Brexit has not failed. It has destroyed the SNP. The UK economy is doing about as well in comparison with similar EU economies. But Brexit has not succeeded either. It has not limited migration. Quite the reverse. We just get our migrants now from outside the EU. We have not gained an economic advantage from Brexit, because we have not really tried to gain it.

I can see why sensible people still regret that we voted to Leave. There were some good arguments for Remain. But here is where the EU flag wavers at the Proms are behaving anachronistically. They have not moved on from the Remain arguments of 2016. They still think that the EU that we left we could rejoin. But you can’t step into the same EU twice.

There is I think a very good reason why no serious British political party will campaign to rejoin the EU at the next General Election. While I think it quite possible that a second referendum on EU membership would give a Remain result, it won’t give a Rejoin result.

This is ably illustrated by the SNP’s views on EU membership. The SNP is keen for an independent Scotland to join, but only if it can avoid those aspects of the EU that were never popular in Scotland and the UK generally. Schengen and the Euro. So, the SNP argues that those bits that we don’t like we could avoid or at least put off indefinitely.

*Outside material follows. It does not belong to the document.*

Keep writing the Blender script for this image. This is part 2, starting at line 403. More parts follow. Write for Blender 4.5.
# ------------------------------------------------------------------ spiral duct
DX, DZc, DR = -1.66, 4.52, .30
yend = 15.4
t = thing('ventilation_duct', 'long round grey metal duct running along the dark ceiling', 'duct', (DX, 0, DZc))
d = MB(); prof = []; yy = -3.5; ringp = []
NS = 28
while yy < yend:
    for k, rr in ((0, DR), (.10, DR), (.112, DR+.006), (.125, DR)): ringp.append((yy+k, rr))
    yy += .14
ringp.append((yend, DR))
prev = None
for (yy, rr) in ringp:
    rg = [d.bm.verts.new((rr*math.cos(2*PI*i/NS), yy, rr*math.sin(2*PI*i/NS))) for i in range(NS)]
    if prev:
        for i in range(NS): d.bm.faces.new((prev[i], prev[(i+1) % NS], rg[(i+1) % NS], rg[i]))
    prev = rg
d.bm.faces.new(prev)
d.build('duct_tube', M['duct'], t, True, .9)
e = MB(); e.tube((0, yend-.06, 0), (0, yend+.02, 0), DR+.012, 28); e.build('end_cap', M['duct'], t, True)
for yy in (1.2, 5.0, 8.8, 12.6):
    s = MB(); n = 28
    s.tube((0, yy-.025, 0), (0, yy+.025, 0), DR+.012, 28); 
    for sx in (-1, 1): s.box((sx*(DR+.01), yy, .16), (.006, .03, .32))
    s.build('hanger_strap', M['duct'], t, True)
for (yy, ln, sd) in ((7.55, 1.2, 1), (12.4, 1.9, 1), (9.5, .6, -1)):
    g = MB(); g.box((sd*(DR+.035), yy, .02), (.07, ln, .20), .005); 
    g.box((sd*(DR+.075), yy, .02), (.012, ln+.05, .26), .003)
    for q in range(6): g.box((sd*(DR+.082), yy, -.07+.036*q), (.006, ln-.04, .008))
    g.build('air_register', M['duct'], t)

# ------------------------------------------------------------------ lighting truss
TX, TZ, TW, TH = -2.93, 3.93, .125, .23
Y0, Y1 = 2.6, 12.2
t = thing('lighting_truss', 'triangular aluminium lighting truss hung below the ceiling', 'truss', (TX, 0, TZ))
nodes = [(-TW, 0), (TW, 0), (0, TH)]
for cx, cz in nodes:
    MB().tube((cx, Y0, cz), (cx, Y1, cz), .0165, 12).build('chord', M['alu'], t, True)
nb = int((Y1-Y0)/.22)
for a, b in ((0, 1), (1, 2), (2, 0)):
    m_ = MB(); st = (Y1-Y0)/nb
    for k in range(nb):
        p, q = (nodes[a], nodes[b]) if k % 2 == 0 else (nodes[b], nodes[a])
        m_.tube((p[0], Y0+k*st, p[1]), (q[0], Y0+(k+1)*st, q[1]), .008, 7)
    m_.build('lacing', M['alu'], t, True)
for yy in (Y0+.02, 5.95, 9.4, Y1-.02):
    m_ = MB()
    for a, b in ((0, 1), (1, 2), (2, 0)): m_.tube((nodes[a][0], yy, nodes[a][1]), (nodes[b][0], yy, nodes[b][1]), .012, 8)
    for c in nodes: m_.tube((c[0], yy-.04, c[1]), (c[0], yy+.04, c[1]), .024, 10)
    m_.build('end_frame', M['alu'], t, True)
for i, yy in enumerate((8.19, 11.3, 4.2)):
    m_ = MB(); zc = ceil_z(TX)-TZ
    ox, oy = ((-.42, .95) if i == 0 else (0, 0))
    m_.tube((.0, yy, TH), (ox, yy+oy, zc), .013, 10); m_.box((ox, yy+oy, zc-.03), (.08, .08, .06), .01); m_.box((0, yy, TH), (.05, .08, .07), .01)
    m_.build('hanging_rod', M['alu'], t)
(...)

So too British supporters of rejoining the EU argue that the UK could avoid EU federalism and be given opt outs on the Euro and Schengen.

Perhaps we could, but here is the problem. Remainers and now Rejoiners are only enthusiastic about the Common Market. They are happy for us to have free movement. They are happy for us to be part of the Single Market, but if you offer them Euro federalism and the steps needed to complete it, they are not so keen.

But while it was just about possible in 2016 to argue that we could avoid those aspects of the EU that we dislike, it is not possible now.

If the UK came to the EU and said Brexit was a terrible mistake, please let us back we would come as a supplicant. The EU would set the terms of membership and we know how hard a bargain it made when we left. To suppose that it would not drive a hard bargain if we wanted to rejoin is to misunderstand the EU entirely.

It is not in the EU’s interest to have an unenthusiastic UK always trying to stop EU integration as we were before. Nor indeed would it want an unenthusiastic Scotland always resisting Euro federalism. For this reason, there would be no Thatcher rebate on the EU membership fee. There would be no leaving the ERM, there would be no impossible conditions as set out by Gordon Brown for joining the Euro. There would be no avoiding Schengen, just as there would be no avoiding anything else we didn’t like.

The EU has enough trouble with Poland and Hungary resisting edicts from Brussels without adding the UK too.

But if it became clear to the UK electorate that EU membership was to be either full membership or nothing, then it would choose nothing.

But this is not merely a problem for British rejoiners, it is a problem for the EU itself.

The EU exists as it does for historical reasons. France was successfully invaded three times between 1870 and 1940, because a united Germany was too strong for France to defeat on its own. Germany since its Septemberprogramm of 1914 has wanted to create a Mitteleuropa economic association dominated by Germany. Both France and Germany get what they historically wanted from the EU. Germany no longer invades France and France gets to feel it is still an important power ruling Europe like Napoleon, but in fact Germany rules. France gets the illusion of power and maintains its security. Germany gets a market for its manufacturing and pretends to have put behind it all that nasty militarism. But the EU fulfils Germany’s war aims from 1870 to 1939 quite nicely. Everyone is happy.

But no one else in the world is pursuing this model of federal integration. There are lots of security and economic associations in the world. There is the Shanghai Cooperation Organisation. There is the North American Free Trade Association. There is the Trans-Pacific Partnership. But no one else is trying to create anything like the European Union.

The New York Times may think that Brexit is folly, but neither it nor any American voter wants either a single North American currency, nor passport free travel nor to have a North American Parliament or a North American Commission in Ottawa. The Japanese don’t want to be part of an Asian Union ruled from Beijing. No one in South America or Africa or indeed anywhere else wants what the EU offers and demands as a condition for membership.

But this is not merely a problem for those who want to persuade us to rejoin the EU. It is above all a problem for the EU. Poles and Hungarians are happy to gain the benefits of EU membership, but few if any want Poland and Hungary to become regions of a United States of Europe. Worse the French don’t want this either.

No one else in the world is trying to unite people with different languages, cultures and histories into a federal state. The single currency only makes sense if there is to be a political union, but no one wants political union. Least of all the Scottish nationalists. That is what they have now.

It makes sense for nation states to cooperate. It makes sense for them to have free trade agreements. It may even make sense for them to have a common market. But no one else is trying to create a federal state out of peoples who are so different as the peoples of Europe and who have almost nothing in common except geography.

The EU is a mass of contradictions that no one else wants to imitate. This is why despite the EU flags at the Proms there is no chance that the UK or indeed an independent Scotland would choose to join it. The voters would not allow it.   

Rule Berlaymont, Berlaymont rules not even itself.